Desta feita, em Magma Suspenso (2010), ao utilizar as mesmas árvores Samuel Rama desloca o entendimento da peça para um domínio mais complexo e promissor. As árvores são colocadas sobre uma estrutura paralelepipédica de ferro, a 2 metros de altura. Devido às condições do espaço expositivo, a obra pode ser vista de todos os pontos de vista, incluindo de baixo e de cima. Em relação a Magma (2008), a elevação de Magma Suspenso (2010) desloca amplamente o entendimento sobre a mesma obra. Se na primeira apresentação a “paisagem” e o espectador partilhavam o mesmo espaço, permitindo e obrigando o espectador a movimentar-se perante a “paisagem”, agora, mesmo que o referido movimento seja desejado, a “paisagem” encontra-se delimitada e encerrada no seu próprio espaço. Esta contenção tende a questionar o tema da paisagem como lugar inacessível e transcendente. A transcendência não se situa (encontra?) na sacralização do próprio objecto. Ao colocar a obra num pedestal aparente, o artista envolve o espectador na sua totalidade, relacionando-o com todo o espaço tridimensional.

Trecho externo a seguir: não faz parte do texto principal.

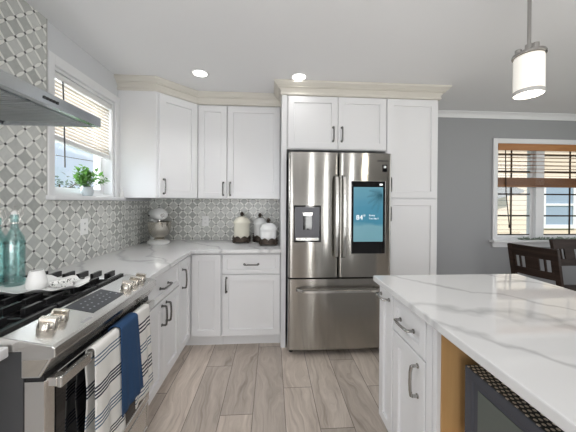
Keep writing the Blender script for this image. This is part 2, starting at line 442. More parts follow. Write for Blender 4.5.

O romantismo, sobretudo alemão, delineou a definição de “sublime” (Burke e Kant) como o deslumbre por algo terrífico, mas com uma distância segura que impeça o medo de se sobrepor à sensação de prazer. Assim, a paisagem tomava um papel importante na representação do sentimento “sublime” em que a pintura assegurava a distância necessária. Em Magma Suspenso (2010) Samuel Rama parece resgatar esta estratégia amplificando o risco de perigo iminente. A distância a que a peça se encontra do público e o seu enquadramento no espaço expositivo permite o pleno deleite da obra. Contudo, ao suspendê-la no espaço o artista acentua a possibilidade da queda tornando-a, deste modo, ainda mais temível.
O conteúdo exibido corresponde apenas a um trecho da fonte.